A personal form of expression

Here below I wrote that I consider games as an hybrid media and that the learning experience should be the discovery of oneself.

Now I’m reading an article from Will Wright that mirrors many of these fundamental points:

Dream machines

Games cultivate – and exploit – possibility space better than any other medium. In linear storytelling, we can only imagine the possibility space that surrounds the narrative: What if Luke had joined the Dark Side? What if Neo isn’t the One? In interactive media, we can explore it.

Like the toys of our youth, modern videogames rely on the player’s active involvement. We’re invited to create and interact with elaborately simulated worlds, characters, and story lines. Games aren’t just fantasy worlds to explore; they actually amplify our powers of imagination.

The same transformation is happening in games. Early computer games were little toy worlds with primitive graphics and simple problems. It was up to the player’s imagination to turn the tiny blobs on the screen into, say, people or tanks. As computer graphics advanced, game designers showed some Hollywood envy: They added elaborate cutscenes, epic plots, and, of course, increasingly detailed graphics. They bought into the idea that world building and storytelling are best left to professionals, and they pushed out the player. But in their rapture over computer processing, games designers forgot that there’s a second processor at work: the player’s imagination.

Games have the potential to subsume almost all other forms of entertainment media. They can tell us stories, offer us music, give us challenges, allow us to communicate and interact with others, encourage us to make things, connect us to new communities, and let us play. Unlike most other forms of media, games are inherently malleable.

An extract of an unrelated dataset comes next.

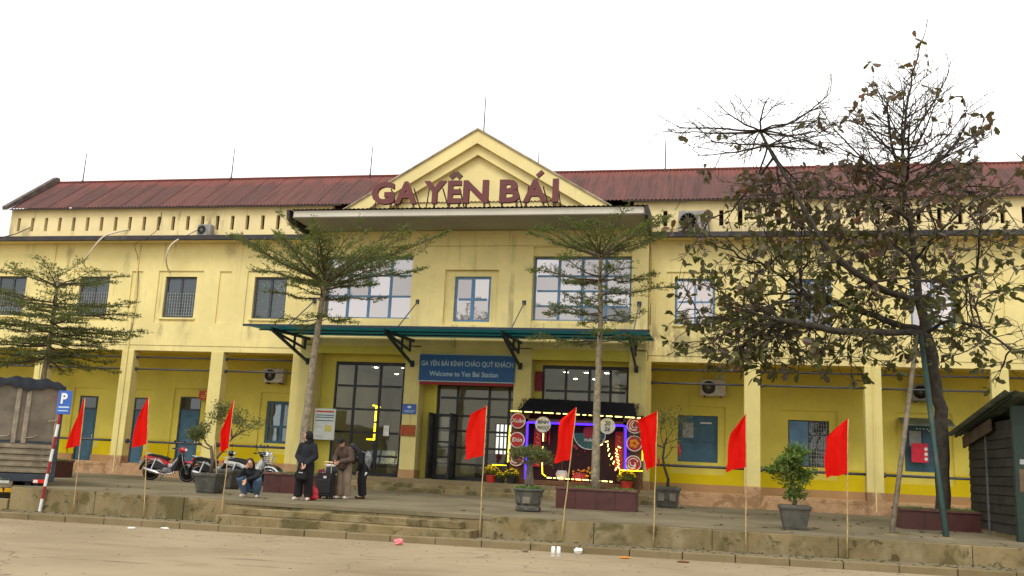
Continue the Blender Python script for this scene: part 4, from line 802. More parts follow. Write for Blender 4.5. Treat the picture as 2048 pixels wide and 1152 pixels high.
# carved round pot with umbrella bonsai
r = thing('potted_bonsai', 'umbrella shaped bonsai in a carved dark pot before the booth', 'potted plant', (2.55, -10.8, 0))
part('pot', MB().lathe([(.26, 0), (.30, .02), (.31, .10), (.27, .14), (.29, .17), (.33, .36), (.35, .47), (.385, .48), (.385, .53), (.34, .53), (.33, .47), (0, .46)], n=8, a0=PI/8), 'pot_grey', r, bevel=.01)
for k in range(8):
    a = k*PI/4; q = part('carved_panel', MB().box(-.085, .085, -.302, -.286, .19, .40), 'pot_pale' if k % 2 == 0 else 'pot_grey', r, bevel=.008); q.rotation_euler = (0, 0, a)
for k in range(6): q = part('foot', MB().ell((0, -.27, .05), (.07, .05, .05), 8, 6), 'pot_grey', r); q.rotation_euler = (0, 0, k*PI/3)
gm = MB(); leaf_cloud(gm, [(.3*math.sqrt(rnd.random())*math.cos(t), .3*math.sqrt(rnd.random())*math.sin(t), .54) for t in [rnd.random()*6.3 for _ in range(60)]], 1400, .02, .03, rnd); o = part('moss_cushion', gm, 'grass_green', r, fix=False); o['kind'] = 'stuff'
mb = MB(); tips = []
for k in range(9): a = k*.7; q = .10+.03*math.sin(k*2.1); mb.tube([(math.cos(a)*q, math.sin(a)*q, .46), (math.cos(a)*q*.7, math.sin(a)*q*.7, .75), (math.cos(a+.6)*q*.5, math.sin(a+.6)*q*.5, 1.05), (math.cos(a+.6)*q*.9, math.sin(a+.6)*q*.9, 1.18)], [.035, .028, .026, .02], 6)
for k in range(9): a = k*.7; branchy(mb, (math.cos(a)*.05, math.sin(a)*.05, 1.10), (math.cos(a), math.sin(a), .30), .24, .016, 2, rnd, tips, .5, .1)
part('trunk', mb, 'bark_grey', r, smooth=True, fix=False); lf = MB(); pts = [(.50*math.sqrt(u)*math.cos(a), .46*math.sqrt(u)*math.sin(a), 1.20+.20*(1-u)+.14*v) for u, a, v in [(rnd.random(), rnd.random()*6.28, rnd.random()) for _ in range(300)]]
leaf_cloud(lf, pts, 3600, .028, .04, rnd, .4); leaf_cloud(lf, tips, 900, .03, .05, rnd, .4); o = part('foliage', lf, 'leaf_bonsai', r, fix=False); o['kind'] = 'stuff'
# footed pot with twisted sparse tree by the plinth
r = thing('potted_tree', 'thin twisted sparse tree in a footed dark pot below the shuttered window', 'potted plant', (5.42, -3.3, 0)); pot_square(r, .62, .74, .62); mb = MB(); tips = []
for s_ in (-1, 1): part('pot_panel', MB().box(s_*.17-.09, s_*.17+.09, -.372, -.345, .2, .42), 'pot_pale', r, bevel=.008)
mb.tube([(.0, 0, .55), (.02, 0, .85), (-.10, .0, 1.2), (-.16, .02, 1.5), (-.12, .02, 1.8), (-.05, 0, 2.1)], [.05, .045, .04, .036, .03, .02], 8)
for d_ in ((-1, 0, .5), (.9, .1, .5), (-.4, .3, 1), (.3, -.2, 1), (-.9, -.2, .2), (.8, 0, .9)): branchy(mb, (-.12, .02, 1.75+rnd.uniform(0, .3)), d_, .5, .016, 2, rnd, tips, .6, .15)
branchy(mb, (-.15, .02, 1.45), (.8, 0, .7), .5, .018, 1, rnd, tips, .5, .1); part('trunk', mb, 'bark_dark', r, smooth=True, fix=False); lf = MB(); leaf_cloud(lf, tips, 900, .035, .12, rnd, .3); o = part('foliage', lf, 'leaf_bonsai', r, fix=False); o['kind'] = 'stuff'
gm = MB(); leaf_cloud(gm, [(rnd.uniform(-.3, .3), rnd.uniform(-.3, .3), .6) for _ in range(40)], 500, .03, .03, rnd); o = part('ground_cover', gm, 'leaf_bush', r, fix=False); o['kind'] = 'stuff'
for k, (x, z, s_) in enumerate(((.33, 1.95, .16), (.36, 1.78, .12), (-.28, 1.5, .14))): part('red_tassel', MB().tube([(x, -.05, z), (x, -.05, z-s_*.5), (x+.01, -.05, z-s_), (x+.02, -.05, z-s_*2)], [.012, .04, .03, .008], 6), 'couplet_red', r)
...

Games are evolving to entertain, educate, and engage us individually. These personalized games will reflect who we are and what we enjoy. They will allow us to express ourselves, meet others, and create things that we can only dimly imagine. And more than ever, games will be a visible, external amplification of the human imagination.

Which means: a personal form of expression.

The goals in a game shapeshift from functional (and objective) to metaphorical (and subjective). Symbolic. It isn’t anymore a custom path from A to B. But it’s instead a “slice of world” that you can then model as you want. Following your “imagination” as the displacement that exists between the world of forms and the world of ideas. Games become not just “lessons” to figure out, not just “packaged experiences” but a form of discovery and expression of individuality.

We sublimate to the world of the ideas, toward the culture, its myths and what we absorb from those. Our personal elaboration and interiorization. Our symbols, our sensibility, our presence. A form of communication.

This is an essential evolution.

From my point of view the “roleplay” isn’t one of the patterns available in a game. But the only one complete. The one more powerful and effective. The one that “reaches” more. That communicates better and without “language” barriers. Universal.

Now an entire generation has grown up with a different set of games than any before it – and it plays these games in different ways. Just watch a kid with a new videogame. The last thing they do is read the manual. Instead, they pick up the controller and start mashing buttons to see what happens. This isn’t a random process; it’s the essence of the scientific method. Through trial and error, players build a model of the underlying game based on empirical evidence collected through play. As the players refine this model, they begin to master the game world. It’s a rapid cycle of hypothesis, experiment, and analysis.

I believe this process works at best when it happens through the immersivity. Where we remove the filters and let express the player the way he like, in that particular context that was offered.

The immersion in an environment. Free to our interpretation and individual perception of it (and ourselves within it).

I see mmorpgs as the best way to explore these possibilities.